The next instalment in our regular dose of Brillat Savarin, in which he rails against fingerbowls (possibly not for the faint of stomach):
Ablutions
I wrote earlier that the Roman vomitory offended the delicacy of our own conventions but I am afraid this was a piece of rashness on my part, and that I must now retract. Let me explain:
About forty years ago, or thereabouts, there were a few people in high society, nearly all of them ladies, who used to rinse their mouths out at the end of a meal.
To this end, as soon as they left the table, they turned their backs on the company; a servant handed them a cup of water, they took a mouthful, and promptly spat it out into the saucer; the servant carried off both cup and saucer, and the operation, or the way in which it was carried out, went almost unnoticed.
We have changed all that.
In houses where a point is made of following the latest fashions, servants, at the end of dessert, distribute bowls of cold water among the guests, in each of which stands a goblet of hot water. Whereupon, in full view of one another, the guests plunge their fingers in the cold water, as if to wash them, fill their mouths with the hot, gargle noisily, and spit it out into the goblet or the bowl.
I am not the only person to have spoken out against this useless, indecent, and disgusting innovation.
Useless, because in the case of people who know how to eat, the mouth is clean at the end of the meal, having been cleansed either by the fruit or by the last glasses of wine drunk at dessert. As for the hands, they should not be used in such a way as to soil them; and besides, has not everyone a napkin to wipe them on?
Indecent, because it is a generally recognized principle that any sort of ablution should take place in private.

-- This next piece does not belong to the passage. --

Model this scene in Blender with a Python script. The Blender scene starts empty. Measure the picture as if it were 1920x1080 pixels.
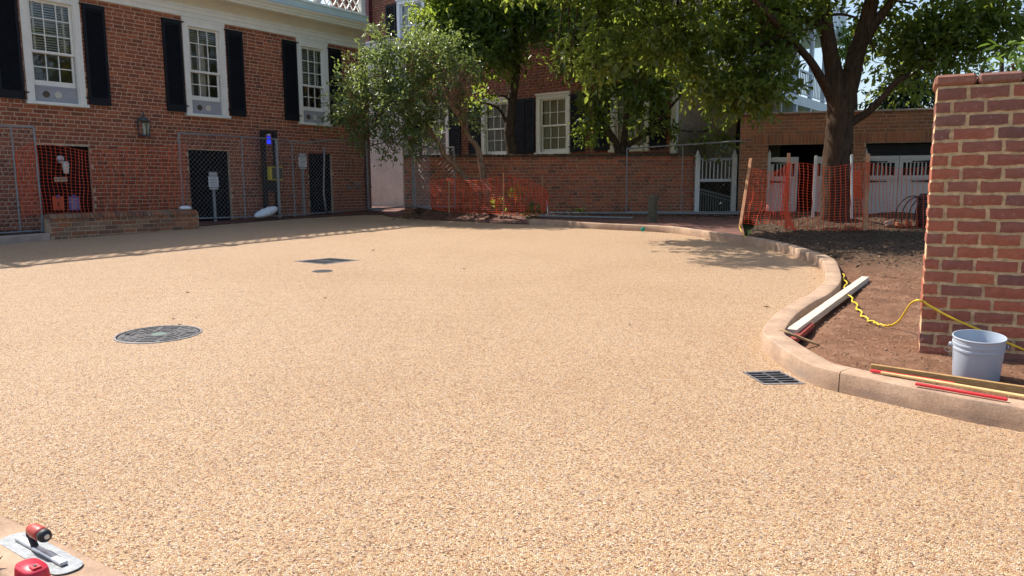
import bpy, math, random
import numpy as np
from mathutils import Vector, Matrix, noise
R = math.radians
random.seed(7)
rng = np.random.default_rng(11)
sc = bpy.context.scene
col = sc.collection

# ------------------------------------------------------------------ camera, sky, sun, exposure
F = 1397.0; H = 1.2; SL = 0.028                     # focal length in photo pixels, eye height, slope of the yard
PITCH = math.atan((540 - 350) / F); ROLL = R(-0.3)
fw = np.array([0, math.cos(PITCH), -math.sin(PITCH)])
u0_ = np.array([0, math.sin(PITCH), math.cos(PITCH)]); x0_ = np.array([1.0, 0, 0])
XA = math.cos(ROLL) * x0_ + math.sin(ROLL) * u0_
UA = -math.sin(ROLL) * x0_ + math.cos(ROLL) * u0_
CAM = np.array([0, 0, H])
cam = bpy.data.cameras.new('camera'); cam.sensor_width = 36; cam.lens = 36 * F / 1920
cam.clip_start = 0.05; cam.clip_end = 3000
co = bpy.data.objects.new('camera', cam); col.objects.link(co)
co.matrix_world = Matrix(((XA[0], UA[0], -fw[0], 0), (XA[1], UA[1], -fw[1], 0), (XA[2], UA[2], -fw[2], H), (0, 0, 0, 1)))
sc.camera = co
SUN_AZ = R(-53); SUN_EL = R(51.5)
sund = Vector((math.sin(SUN_AZ) * math.cos(SUN_EL), math.cos(SUN_AZ) * math.cos(SUN_EL), math.sin(SUN_EL)))
w = bpy.data.worlds.new('World'); sc.world = w; w.use_nodes = True
nt = w.node_tree; nt.nodes.clear()
sky = nt.nodes.new('ShaderNodeTexSky'); sky.sky_type = 'NISHITA'; sky.sun_disc = False
sky.sun_elevation = SUN_EL; sky.sun_rotation = SUN_AZ; sky.air_density = 1.0; sky.dust_density = 2.0; sky.ozone_density = 1.0
bgn = nt.nodes.new('ShaderNodeBackground'); bgn.inputs[1].default_value = 0.135
wo = nt.nodes.new('ShaderNodeOutputWorld')
nt.links.new(sky.outputs[0], bgn.inputs[0]); nt.links.new(bgn.outputs[0], wo.inputs[0])
sl = bpy.data.lights.new('sun', 'SUN'); sl.energy = 4.7; sl.angle = R(0.53); sl.color = (1.0, 0.94, 0.85)
so = bpy.data.objects.new('sun', sl); col.objects.link(so)
so.rotation_mode = 'QUATERNION'; so.rotation_quaternion = sund.to_track_quat('Z', 'Y'); so.location = (-20, 15, 25)
sc.view_settings.view_transform = 'Standard'; sc.view_settings.look = 'None'
sc.view_settings.exposure = 0.66; sc.view_settings.gamma = 1.0
sc.render.engine = 'CYCLES'
sc.cycles.max_bounces = 6; sc.cycles.diffuse_bounces = 3; sc.cycles.glossy_bounces = 2; sc.cycles.transmission_bounces = 3; sc.cycles.transparent_max_bounces = 10
sc.cycles.use_denoising = True; sc.cycles.use_adaptive_sampling = True; sc.cycles.adaptive_threshold = 0.02

# ------------------------------------------------------------------ helpers
def ray(px, py): return fw + XA * (px - 960) / F - UA * (py - 540) / F
def gnd(px, py, dz=0.0):
    d = ray(px, py); t = (dz - H) / (d[2] - SL * d[1]); return Vector(CAM + t * d)
def at(px, py, Y):
    d = ray(px, py); return Vector(CAM + d * (Y / d[1]))
def zp(y): return SL * y

class MB:
    def __init__(s): s.v = []; s.f = []
    def add(s, vs, fs):
        o = len(s.v); s.v.extend([tuple(p) for p in vs]); s.f.extend([tuple(i + o for i in f) for f in fs]); return s
    def box(s, x0, x1, y0, y1, z0, z1):
        return s.add([(x0,y0,z0),(x1,y0,z0),(x1,y1,z0),(x0,y1,z0),(x0,y0,z1),(x1,y0,z1),(x1,y1,z1),(x0,y1,z1)],
              [(0,3,2,1),(4,5,6,7),(0,1,5,4),(1,2,6,5),(2,3,7,6),(3,0,4,7)])
    def cbox(s, x0, x1, y0, y1, z0, z1, c):
        # box with chamfered edges on every side
        X = [x0, x0+c, x1-c, x1]; Y = [y0, y0+c, y1-c, y1]; Z = [z0, z0+c, z1-c, z1]
        vs = []; 
        for sx in (0,1):
            for sy in (0,1):
                for sz in (0,1):
                    vs += [(X[3*sx],Y[1+sy],Z[1+sz]),(X[1+sx],Y[3*sy],Z[1+sz]),(X[1+sx],Y[1+sy],Z[3*sz])]
        I = lambda a,b,d,k: (a*4+b*2+d)*3+k
        fs = []
        for a in (0,1):
            q=[I(a,0,0,0),I(a,1,0,0),I(a,1,1,0),I(a,0,1,0)]; fs.append(q if a else q[::-1])
            q=[I(0,a,0,1),I(0,a,1,1),I(1,a,1,1),I(1,a,0,1)]; fs.append(q if a else q[::-1])
            q=[I(0,0,a,2),I(1,0,a,2),I(1,1,a,2),I(0,1,a,2)]; fs.append(q if a else q[::-1])
        for a in (0,1):
            for b in (0,1):
                q=[I(a,b,0,0),I(a,b,0,1),I(a,b,1,1),I(a,b,1,0)]; fs.append(q if (a^b) else q[::-1])
                q=[I(a,0,b,0),I(a,1,b,0),I(a,1,b,2),I(a,0,b,2)]; fs.append(q if not(a^b) else q[::-1])
                q=[I(0,a,b,1),I(1,a,b,1),I(1,a,b,2),I(0,a,b,2)]; fs.append(q if (a^b) else q[::-1])
                for d in (0,1):
                    q=[I(a,b,d,0),I(a,b,d,1),I(a,b,d,2)]; fs.append(q if (a^b^d) else q[::-1])
        return s.add(vs, fs)
    def bar(s, p, q, wdt, hgt, up=(0,0,1)):
        p = Vector(p); q = Vector(q); d = (q-p).normalized(); up = Vector(up)
        a = d.cross(up)
        if a.length < 1e-4: a = d.cross(Vector((0,1,0)))
        a.normalize(); b = a.cross(d).normalized(); a *= wdt/2; b *= hgt/2
        return s.add([p-a-b,p+a-b,p+a+b,p-a+b,q-a-b,q+a-b,q+a+b,q-a+b],
              [(0,1,2,3),(7,6,5,4),(0,4,5,1),(1,5,6,2),(2,6,7,3),(3,7,4,0)])
    def tube(s, pts, rad, n=8, cap=True, wob=0.0):
        pts = [Vector(p) for p in pts]; m = len(pts)
        if not hasattr(rad, '__len__'): rad = [rad]*m
        vs = []; prev = None
        for i, p in enumerate(pts):
            t = (pts[min(i+1,m-1)] - pts[max(i-1,0)]).normalized()
            if prev is None:
                a = t.cross(Vector((0,0,1)))
                if a.length < 1e-3: a = t.cross(Vector((0,1,0)))
            else: a = prev - t*prev.dot(t)
            a.normalize(); prev = a; b = t.cross(a)
            for k in range(n):
                th = 2*math.pi*k/n; r = rad[i]
                if wob: r *= 1 + wob*noise.noise(Vector((k*1.7, p.z*3+p.x, p.y*2)))
                vs.append(p + a*(r*math.cos(th)) + b*(r*math.sin(th)))
        fs = [(i*n+k, i*n+(k+1)%n, (i+1)*n+(k+1)%n, (i+1)*n+k) for i in range(m-1) for k in range(n)]
        if cap: fs += [tuple(range(n))[::-1], tuple((m-1)*n+k for k in range(n))]
        return s.add(vs, fs)
    def lathe(s, prof, n=24, M=None):
        vs = []
        for (r, z) in prof:
            for k in range(n):
                p = Vector((r*math.cos(2*math.pi*k/n), r*math.sin(2*math.pi*k/n), z)); vs.append(M @ p if M else p)
        m = len(prof)
        fs = [(i*n+k, i*n+(k+1)%n, (i+1)*n+(k+1)%n, (i+1)*n+k) for i in range(m-1) for k in range(n)]
        if prof[0][0] > 1e-4: fs.append(tuple(range(n))[::-1])
        if prof[-1][0] > 1e-4: fs.append(tuple((m-1)*n+k for k in range(n)))
        return s.add(vs, fs)
    def build(s, name, m, parent=None, smooth=False):
        me = bpy.data.meshes.new(name); me.from_pydata(s.v, [], s.f); me.update()
        if smooth: me.polygons.foreach_set('use_smooth', [True]*len(me.polygons))
        return mk(name, me, m, parent)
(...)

And above all disgusting, for the prettiest and freshest mouth loses all its charms when it usurps the functions of the evacuatory organs; what then if the mouth is neither fresh nor pretty? And what shall be said of those monstrous chasms that open up to reveal pits that would seem bottomless, if it were not for the sight of the shapeless, time-corroded stumps? Proh pudor!
Such is the pass to which we have been brought by our pretentious affectation of cleanliness, foreign alike to our tastes and our manners.
Once certain limit have been passed, there is no saying where we shall stop, and heaven knows what purification may next be imposed on us.
Ever since the official appearance of these new-fangled bowls I have been grieving night and day. A second Jeremiah, I deplore the vagaries of fashion; and all too well informed by my travels, I now never enter a dining room without trembling at the thought that my eyes might fall upon the odious chamber-pot*
*It is common knowledge that there are, or were a few years ago, dining-rooms in England where it was possible for a man to answer the call of Nature without leaving the room: a curious facility, but one which had fewer disadvantages in a land where the ladies withdraw as soon as the men begin to drink wine.